Banker and sharecroppers Book pages 84-85
In Alabama I lived with the rich owner of several banks which he had built up himself. This banker was one of the more liberal in Alabama and had hired "niggers" as cashiers in his bank, although he called them Negroes whenever he was in their company. Often in my journey - as the poor tramp - I
periodically got a strong desire to get an education in order to have a career
and get to the top in society, but whenever I, as here, got a chance to live
the so-called good life, it usually made me so sick that I quickly fled out
again to the highway. For where did all the gold, which the banker used for his
luxury home outside the city, come from?

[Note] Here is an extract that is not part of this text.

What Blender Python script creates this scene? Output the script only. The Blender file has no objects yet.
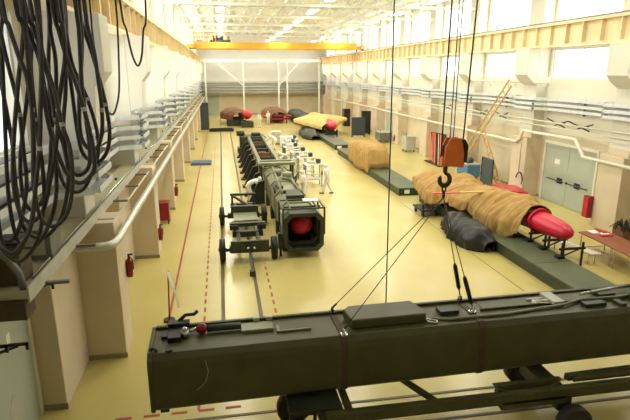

Well, he told me that he had made his
fortune by giving bank loans to poor black sharecroppers so that they could buy
themselves a mule or move from the rotten shack into a streamlined
plastic trailer to join the new plastic proletariat of more than 30 million
Americans. But many sharecroppers in the South cannot even afford such cheap
dwellings. They have enough problems making payments for the mule and are in
constant debt not only to the bank, but also to the white landowner who owns
the fields and to whom they often must pay the greater share of their harvest,
just as we in feudal Europe paid the church and the squire. The system started
at the end of the civil war when neither the planters nor the freed slaves had
any money. Driven by hunger to work for little or nothing, the destitute blacks
made agreements with their former slave-owners to borrow land as well as housing
and seed. In theory, they would share the profit when the harvest was sold. But debt and dishonest bookkeeping usually brought the sharecroppers into a situation materially worse than under slavery, in which the master had at least an interest in feeding them. The system has continued from generation to generation and on top
of the eternal debt to the landlord came the debt to the commissary store and
later the bank, all helping to create a white upper class. This banker in
Alabama had feathered his nest so well that he could take me on a trip in his
private airplane to look at his niggers from above.